Problem requirements |
Give the lines of the material verbatim, from the first line to the line with "SC = bpy.context.scene", including both.
## START Data extract
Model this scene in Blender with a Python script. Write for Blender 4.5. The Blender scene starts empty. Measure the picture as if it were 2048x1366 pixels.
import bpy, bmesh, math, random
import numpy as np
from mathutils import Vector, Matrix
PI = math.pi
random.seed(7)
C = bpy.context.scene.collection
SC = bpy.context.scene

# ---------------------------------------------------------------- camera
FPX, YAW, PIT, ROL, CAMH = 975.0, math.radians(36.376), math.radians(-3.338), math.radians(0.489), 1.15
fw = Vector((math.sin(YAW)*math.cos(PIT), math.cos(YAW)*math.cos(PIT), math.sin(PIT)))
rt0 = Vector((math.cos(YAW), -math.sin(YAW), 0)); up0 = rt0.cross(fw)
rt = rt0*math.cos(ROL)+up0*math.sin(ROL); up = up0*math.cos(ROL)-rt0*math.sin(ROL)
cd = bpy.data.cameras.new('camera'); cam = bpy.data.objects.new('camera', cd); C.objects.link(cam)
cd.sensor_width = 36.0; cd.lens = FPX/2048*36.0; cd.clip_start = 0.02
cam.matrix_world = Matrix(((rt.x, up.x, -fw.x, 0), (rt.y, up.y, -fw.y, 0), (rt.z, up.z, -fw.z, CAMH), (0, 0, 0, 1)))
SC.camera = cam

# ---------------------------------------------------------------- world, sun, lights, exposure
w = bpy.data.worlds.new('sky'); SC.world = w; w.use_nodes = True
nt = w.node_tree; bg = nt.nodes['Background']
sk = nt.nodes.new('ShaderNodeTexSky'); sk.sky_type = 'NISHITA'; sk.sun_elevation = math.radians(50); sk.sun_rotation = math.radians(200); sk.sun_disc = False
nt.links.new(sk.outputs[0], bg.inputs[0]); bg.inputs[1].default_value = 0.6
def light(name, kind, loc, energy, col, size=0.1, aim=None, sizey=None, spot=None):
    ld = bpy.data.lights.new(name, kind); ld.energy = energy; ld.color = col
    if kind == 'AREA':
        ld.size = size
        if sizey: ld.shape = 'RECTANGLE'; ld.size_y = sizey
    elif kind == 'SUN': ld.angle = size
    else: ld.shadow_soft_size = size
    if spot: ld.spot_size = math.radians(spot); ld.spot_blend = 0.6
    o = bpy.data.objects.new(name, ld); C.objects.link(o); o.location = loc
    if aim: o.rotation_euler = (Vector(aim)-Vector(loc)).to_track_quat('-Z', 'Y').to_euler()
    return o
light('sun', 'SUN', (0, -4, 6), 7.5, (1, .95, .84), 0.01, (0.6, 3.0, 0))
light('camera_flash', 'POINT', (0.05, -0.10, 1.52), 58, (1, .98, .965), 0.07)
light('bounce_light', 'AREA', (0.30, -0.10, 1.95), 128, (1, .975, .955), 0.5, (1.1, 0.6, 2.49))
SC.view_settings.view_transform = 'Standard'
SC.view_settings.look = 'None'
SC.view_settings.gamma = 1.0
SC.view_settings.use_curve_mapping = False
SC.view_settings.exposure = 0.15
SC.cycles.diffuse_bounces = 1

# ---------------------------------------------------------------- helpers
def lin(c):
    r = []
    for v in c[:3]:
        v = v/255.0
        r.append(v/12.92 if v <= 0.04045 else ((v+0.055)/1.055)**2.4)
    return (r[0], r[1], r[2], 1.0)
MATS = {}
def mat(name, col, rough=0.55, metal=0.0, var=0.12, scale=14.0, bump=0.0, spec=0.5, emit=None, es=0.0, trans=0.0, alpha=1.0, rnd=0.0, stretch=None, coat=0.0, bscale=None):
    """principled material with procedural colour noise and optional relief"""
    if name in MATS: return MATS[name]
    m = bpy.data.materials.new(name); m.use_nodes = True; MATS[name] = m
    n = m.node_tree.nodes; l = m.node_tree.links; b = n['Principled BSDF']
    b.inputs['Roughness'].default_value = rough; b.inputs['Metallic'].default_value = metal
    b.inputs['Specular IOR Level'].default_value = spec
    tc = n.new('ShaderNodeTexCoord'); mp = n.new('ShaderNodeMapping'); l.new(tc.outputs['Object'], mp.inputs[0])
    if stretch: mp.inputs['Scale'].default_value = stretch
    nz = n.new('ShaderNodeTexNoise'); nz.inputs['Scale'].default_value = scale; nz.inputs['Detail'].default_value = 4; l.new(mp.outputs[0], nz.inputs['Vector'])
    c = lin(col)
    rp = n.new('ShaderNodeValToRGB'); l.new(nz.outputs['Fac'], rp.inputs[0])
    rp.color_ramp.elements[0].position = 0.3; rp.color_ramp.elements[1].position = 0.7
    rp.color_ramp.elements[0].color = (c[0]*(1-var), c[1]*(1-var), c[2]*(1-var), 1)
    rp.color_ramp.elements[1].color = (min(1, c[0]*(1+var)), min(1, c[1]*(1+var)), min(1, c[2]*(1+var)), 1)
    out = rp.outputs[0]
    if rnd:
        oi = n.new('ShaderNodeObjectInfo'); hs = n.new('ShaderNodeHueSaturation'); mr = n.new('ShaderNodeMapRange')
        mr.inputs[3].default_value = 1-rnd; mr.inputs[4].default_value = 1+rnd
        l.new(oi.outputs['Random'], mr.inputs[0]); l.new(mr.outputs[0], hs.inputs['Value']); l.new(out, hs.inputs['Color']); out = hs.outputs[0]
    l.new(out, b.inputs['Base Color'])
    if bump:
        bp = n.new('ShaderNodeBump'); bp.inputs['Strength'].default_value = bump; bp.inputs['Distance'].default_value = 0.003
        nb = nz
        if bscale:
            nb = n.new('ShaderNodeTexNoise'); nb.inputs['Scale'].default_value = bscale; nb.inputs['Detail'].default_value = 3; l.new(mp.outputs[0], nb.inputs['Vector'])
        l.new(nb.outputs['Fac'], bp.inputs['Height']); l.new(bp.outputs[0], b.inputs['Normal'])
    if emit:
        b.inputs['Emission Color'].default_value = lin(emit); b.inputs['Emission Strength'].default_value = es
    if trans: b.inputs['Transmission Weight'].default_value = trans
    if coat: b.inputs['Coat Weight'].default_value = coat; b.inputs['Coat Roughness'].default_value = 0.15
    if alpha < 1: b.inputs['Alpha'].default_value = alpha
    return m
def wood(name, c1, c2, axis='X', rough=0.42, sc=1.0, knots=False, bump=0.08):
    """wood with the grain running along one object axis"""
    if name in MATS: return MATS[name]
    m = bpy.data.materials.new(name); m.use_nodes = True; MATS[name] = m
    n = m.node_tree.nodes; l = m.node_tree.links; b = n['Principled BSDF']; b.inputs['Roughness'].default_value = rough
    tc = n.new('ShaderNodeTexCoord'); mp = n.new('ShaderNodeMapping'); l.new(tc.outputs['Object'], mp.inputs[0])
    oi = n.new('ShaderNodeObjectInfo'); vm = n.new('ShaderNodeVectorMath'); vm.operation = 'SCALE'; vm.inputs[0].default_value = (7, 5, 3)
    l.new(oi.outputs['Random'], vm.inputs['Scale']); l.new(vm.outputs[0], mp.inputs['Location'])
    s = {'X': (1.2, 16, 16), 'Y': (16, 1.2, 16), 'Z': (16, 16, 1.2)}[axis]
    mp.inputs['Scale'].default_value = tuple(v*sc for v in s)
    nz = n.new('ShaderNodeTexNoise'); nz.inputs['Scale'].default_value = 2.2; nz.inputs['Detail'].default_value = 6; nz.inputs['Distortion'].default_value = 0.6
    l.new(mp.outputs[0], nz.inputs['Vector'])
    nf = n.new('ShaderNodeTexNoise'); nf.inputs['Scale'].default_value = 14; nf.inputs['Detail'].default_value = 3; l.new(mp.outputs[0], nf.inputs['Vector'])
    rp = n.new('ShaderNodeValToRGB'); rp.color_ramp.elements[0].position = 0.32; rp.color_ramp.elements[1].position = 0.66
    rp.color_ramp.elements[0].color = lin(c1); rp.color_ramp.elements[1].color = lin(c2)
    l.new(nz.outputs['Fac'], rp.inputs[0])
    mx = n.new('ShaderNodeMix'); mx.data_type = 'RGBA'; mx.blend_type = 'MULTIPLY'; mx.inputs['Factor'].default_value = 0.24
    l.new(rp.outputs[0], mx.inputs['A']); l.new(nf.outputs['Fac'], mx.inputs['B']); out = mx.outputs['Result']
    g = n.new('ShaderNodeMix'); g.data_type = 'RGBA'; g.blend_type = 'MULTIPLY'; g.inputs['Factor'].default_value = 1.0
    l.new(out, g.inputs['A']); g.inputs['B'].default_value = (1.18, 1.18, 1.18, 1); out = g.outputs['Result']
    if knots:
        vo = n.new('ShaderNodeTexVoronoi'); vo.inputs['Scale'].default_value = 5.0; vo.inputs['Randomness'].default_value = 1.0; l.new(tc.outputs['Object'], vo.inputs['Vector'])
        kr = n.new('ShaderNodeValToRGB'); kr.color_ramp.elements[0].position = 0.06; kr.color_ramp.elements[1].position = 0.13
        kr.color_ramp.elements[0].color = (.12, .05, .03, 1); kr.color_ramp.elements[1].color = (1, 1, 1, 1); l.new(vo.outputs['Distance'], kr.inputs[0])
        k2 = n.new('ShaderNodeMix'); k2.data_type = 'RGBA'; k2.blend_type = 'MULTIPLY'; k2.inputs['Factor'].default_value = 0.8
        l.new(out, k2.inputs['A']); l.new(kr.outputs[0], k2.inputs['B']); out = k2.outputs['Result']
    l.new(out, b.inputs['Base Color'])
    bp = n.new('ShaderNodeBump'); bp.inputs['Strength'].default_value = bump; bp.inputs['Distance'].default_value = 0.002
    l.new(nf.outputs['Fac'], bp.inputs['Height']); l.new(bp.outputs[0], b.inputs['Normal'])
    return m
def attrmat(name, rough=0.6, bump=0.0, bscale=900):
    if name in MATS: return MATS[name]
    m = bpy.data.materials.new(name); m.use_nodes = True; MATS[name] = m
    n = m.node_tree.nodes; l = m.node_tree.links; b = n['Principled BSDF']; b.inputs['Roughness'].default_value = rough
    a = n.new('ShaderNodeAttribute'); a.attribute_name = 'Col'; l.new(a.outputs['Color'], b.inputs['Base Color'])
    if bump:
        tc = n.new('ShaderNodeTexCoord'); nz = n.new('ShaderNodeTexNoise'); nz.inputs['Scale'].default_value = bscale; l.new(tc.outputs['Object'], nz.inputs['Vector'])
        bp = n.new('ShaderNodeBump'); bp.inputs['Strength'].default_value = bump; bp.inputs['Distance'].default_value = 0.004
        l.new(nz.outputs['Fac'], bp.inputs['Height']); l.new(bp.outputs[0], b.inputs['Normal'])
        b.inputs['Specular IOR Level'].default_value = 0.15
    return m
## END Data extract
Solution for this problem |
Model this scene in Blender with a Python script. Write for Blender 4.5. The Blender scene starts empty. Measure the picture as if it were 2048x1366 pixels.
import bpy, bmesh, math, random
import numpy as np
from mathutils import Vector, Matrix
PI = math.pi
random.seed(7)
C = bpy.context.scene.collection
SC = bpy.context.scene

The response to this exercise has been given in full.